The province’s effort to curb greenhouse gas emissions is on course to suffer a 2.17 megatonne-per-year setback, after an environmental assessment (EA) certificate was approved for the $800-million Cabin Gas Plant last Thursday (Jan. 28). The green light to the EnCana-led project signals the onset of a shale gas boom in the million-acre Horn River Basin north of Fort Nelson.

… The carbon dioxide implications get larger when considering the end uses of the gas. The initial volumes of gas produced daily at the plant would add up to 7.9 million tonnes of emissions each year when combusted. At full production, that downstream emissions rise to nearly 16 million tonnes — nearly 25 per cent of B.C. emissions, based on a 2007 baseline. Much of the gas will be exported to the United States.

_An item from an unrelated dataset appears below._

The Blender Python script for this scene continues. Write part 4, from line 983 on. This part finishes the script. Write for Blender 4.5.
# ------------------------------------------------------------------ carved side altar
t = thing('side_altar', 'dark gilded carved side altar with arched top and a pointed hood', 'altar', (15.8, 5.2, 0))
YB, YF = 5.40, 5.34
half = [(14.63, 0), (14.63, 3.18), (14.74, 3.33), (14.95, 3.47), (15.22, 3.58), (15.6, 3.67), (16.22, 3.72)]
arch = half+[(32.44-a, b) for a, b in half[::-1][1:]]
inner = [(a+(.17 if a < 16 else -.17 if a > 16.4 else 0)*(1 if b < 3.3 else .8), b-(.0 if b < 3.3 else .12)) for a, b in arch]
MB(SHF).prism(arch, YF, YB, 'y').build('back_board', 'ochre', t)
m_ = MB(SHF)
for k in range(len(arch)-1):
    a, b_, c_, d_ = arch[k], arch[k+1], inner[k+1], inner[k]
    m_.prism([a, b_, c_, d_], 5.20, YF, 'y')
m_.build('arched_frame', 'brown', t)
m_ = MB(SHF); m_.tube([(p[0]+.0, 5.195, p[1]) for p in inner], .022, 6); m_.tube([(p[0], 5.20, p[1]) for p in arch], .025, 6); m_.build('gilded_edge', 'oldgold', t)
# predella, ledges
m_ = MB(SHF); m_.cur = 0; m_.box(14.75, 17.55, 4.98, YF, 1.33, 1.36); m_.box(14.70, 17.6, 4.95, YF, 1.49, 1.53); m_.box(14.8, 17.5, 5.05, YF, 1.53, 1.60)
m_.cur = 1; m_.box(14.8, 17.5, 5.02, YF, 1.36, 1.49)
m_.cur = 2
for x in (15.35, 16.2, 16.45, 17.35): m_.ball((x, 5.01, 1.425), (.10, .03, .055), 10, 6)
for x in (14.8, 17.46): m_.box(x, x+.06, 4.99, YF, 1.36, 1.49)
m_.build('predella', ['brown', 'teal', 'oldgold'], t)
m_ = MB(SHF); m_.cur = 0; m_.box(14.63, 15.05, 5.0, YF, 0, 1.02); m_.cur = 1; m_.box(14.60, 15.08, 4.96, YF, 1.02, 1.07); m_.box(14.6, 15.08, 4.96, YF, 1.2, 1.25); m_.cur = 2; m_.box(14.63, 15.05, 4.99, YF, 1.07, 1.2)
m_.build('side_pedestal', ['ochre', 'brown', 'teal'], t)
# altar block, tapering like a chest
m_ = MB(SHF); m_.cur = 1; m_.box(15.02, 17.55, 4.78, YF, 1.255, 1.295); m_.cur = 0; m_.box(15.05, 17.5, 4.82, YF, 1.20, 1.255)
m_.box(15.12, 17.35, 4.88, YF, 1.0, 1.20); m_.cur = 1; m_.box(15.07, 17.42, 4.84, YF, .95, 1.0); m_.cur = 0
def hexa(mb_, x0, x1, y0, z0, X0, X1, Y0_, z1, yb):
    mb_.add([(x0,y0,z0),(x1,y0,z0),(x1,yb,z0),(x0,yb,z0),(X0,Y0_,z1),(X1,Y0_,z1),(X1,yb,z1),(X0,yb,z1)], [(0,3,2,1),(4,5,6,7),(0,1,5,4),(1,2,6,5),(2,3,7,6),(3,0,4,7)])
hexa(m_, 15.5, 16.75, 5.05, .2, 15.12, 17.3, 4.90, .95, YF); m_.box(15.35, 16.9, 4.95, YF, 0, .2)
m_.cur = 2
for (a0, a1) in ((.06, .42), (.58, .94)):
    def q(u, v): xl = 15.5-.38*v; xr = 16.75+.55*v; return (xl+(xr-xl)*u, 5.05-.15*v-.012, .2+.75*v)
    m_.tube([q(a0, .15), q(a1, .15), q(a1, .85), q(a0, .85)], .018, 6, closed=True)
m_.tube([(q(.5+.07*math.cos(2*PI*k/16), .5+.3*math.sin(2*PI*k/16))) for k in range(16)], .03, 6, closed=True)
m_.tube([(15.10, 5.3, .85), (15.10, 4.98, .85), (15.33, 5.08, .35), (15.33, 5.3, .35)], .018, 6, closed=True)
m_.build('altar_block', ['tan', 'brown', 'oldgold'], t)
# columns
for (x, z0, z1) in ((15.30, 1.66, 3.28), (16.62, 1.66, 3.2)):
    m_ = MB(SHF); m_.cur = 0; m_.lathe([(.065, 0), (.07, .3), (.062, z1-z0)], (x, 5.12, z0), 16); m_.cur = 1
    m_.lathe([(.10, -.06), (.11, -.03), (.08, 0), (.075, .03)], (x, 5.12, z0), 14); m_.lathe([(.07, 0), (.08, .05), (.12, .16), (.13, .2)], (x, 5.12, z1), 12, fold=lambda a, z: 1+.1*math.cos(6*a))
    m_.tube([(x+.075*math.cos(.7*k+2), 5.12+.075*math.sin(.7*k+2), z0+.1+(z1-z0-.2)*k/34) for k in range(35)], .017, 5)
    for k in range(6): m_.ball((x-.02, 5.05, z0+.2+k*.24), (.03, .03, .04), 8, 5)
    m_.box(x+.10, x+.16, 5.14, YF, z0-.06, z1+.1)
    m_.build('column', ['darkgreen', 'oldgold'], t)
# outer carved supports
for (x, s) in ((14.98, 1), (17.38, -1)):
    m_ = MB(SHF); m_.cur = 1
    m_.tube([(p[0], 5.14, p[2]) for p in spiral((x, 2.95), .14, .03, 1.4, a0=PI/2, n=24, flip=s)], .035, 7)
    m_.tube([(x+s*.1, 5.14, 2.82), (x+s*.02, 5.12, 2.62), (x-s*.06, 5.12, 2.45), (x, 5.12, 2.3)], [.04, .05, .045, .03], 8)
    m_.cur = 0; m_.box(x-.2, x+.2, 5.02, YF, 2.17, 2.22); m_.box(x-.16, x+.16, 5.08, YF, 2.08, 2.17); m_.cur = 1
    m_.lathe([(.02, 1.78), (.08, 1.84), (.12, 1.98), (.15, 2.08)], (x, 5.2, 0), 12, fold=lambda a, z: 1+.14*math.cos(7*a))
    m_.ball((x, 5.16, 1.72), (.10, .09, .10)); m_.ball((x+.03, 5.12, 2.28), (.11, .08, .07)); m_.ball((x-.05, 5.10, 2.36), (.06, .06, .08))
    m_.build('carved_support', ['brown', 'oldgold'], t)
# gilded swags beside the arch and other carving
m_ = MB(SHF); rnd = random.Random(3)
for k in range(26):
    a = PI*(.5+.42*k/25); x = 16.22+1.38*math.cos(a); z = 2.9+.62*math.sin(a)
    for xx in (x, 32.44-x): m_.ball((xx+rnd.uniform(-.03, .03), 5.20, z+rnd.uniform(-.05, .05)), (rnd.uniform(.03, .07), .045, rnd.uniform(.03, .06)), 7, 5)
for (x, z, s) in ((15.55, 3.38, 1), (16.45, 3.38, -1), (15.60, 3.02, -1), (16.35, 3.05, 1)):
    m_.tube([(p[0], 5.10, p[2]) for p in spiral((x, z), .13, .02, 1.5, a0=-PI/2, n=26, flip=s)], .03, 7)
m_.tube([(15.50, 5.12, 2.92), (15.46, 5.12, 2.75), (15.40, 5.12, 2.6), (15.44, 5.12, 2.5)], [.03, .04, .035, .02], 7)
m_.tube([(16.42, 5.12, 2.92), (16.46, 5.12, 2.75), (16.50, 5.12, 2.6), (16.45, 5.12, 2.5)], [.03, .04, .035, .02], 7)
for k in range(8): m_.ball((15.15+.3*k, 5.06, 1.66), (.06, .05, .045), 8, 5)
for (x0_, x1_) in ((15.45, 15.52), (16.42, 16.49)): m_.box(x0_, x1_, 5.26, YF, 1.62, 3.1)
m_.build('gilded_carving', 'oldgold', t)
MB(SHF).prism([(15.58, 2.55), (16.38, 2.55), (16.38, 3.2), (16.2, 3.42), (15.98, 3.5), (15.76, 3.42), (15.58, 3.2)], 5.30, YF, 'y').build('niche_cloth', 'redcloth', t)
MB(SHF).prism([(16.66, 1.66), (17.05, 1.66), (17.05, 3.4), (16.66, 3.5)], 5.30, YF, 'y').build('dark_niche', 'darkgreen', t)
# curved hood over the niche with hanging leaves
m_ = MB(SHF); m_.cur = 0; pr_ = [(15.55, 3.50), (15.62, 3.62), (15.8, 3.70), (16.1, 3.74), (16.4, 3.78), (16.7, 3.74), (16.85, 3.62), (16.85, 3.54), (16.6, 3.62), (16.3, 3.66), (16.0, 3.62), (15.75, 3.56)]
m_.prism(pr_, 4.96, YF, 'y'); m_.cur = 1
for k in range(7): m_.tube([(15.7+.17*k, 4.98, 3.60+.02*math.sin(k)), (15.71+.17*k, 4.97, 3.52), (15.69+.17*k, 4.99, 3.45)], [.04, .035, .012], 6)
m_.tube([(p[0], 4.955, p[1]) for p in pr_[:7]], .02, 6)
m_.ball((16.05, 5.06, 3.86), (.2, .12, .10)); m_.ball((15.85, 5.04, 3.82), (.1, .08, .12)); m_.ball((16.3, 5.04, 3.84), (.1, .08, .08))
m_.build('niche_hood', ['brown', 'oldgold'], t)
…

Campbell’s retort is that natural gas is “actually a bridging technology that allows us to move to the new cleaner energies.” There is something to this argument, and it might even be true if we were able to guarantee that coal-fired power would be shut down in place of natural gas generated power. But no such guarantees are evident in this deal. All emissions will be additional to current emissions.

And not only that, the much-lauded carbon tax does not even apply to most of the emissions from oil and gas development, as it does not cover the flaring and venting of gas, or pipeline leaks.

This further goes to show that there is no political will in Canada to say no to the oil and gas industry. At some point we will have to confront the, er, inconvenient truth that the only bona fide sustainable path forward is to not get our energy out of the ground, or if we do to mandate that the emissions must be buried (sequestered) after combustion. That is, we need a moratorium on new oil and gas projects unless they implement carbon capture and storage (CCS).

So the question for my friends in the environmental movement: is now a good time to revoke that award to Premier Campbell, and replace it with one of the more notorious Copenhagen awards, the Fossil of the Day?